The 1969 Dodge Charger seen in a 2005 comedy film “The Dukes of Hazzard” is truly an American Legend. This car is also known as General Lee. However most fans simply refer to the vehicle by its stage name “The General Lee.” Sometimes referred to as simply “the General”.

1969 Dodge Charger, The Dukes of Hazzard 2005

In fact, this 1969 Dodge Charger could possibly hold the title of the most famous movie car of all time. Of course, there wasn’t just one General Lee. Reportedly two dozens 1968 to 1970 Chargers were used for “The Dukes of Hazzard” however most of them never survived the stunt filled film. Others were cut open so that movie cameras could film from within. The end result is a very rare and awe inspiring vehicle that is sure to relive the adventures of Bo and Luke Duke eluding authorities and saving the family farm.

The General Lee used in the 2005 movie has features that were not found in the TV series. Unlike the television show era Lees, the movie cars used aftermarket graphic kits. The movie gave them new credibility and is no longer considered to be an inaccurate choice. Otherwise, except for the white letters on the Goodrich “Radial T/A” tires, the exterior of the movie’s “close-up” General Lees varied little from the television show cars. The paint was “Hemi Orange” (an American Motors Corporation color) rather than Corvette “Flame Red”.

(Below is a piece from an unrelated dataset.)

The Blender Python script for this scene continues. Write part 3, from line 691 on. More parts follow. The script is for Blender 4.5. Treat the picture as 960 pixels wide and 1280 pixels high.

1969 Dodge Charger, The Dukes of Hazzard 2005

The interior headliner was black instead of tan, an actual roll cage was used; a three-spoke Grant wood-trimmed steering wheel replaced the standard wheel, an AM/FM stereo radio with Compact Disc player was installed in the dashboard; and the interiors were a custom color vinyl fabric made to look like the dye/paint used in the later eras of the TV show. One still can differentiate the 1968 Dodge Chargers by looking at the dash pad, but now 1970 Chargers were thrown in the mix. The cars somewhat resembled a late 1990s to early 2000s (decade) General Lee clone, but the overall flavor of the General Lee is still obvious. On all of the cars, the back-up lights and side marker lenses were removed, the openings filled in.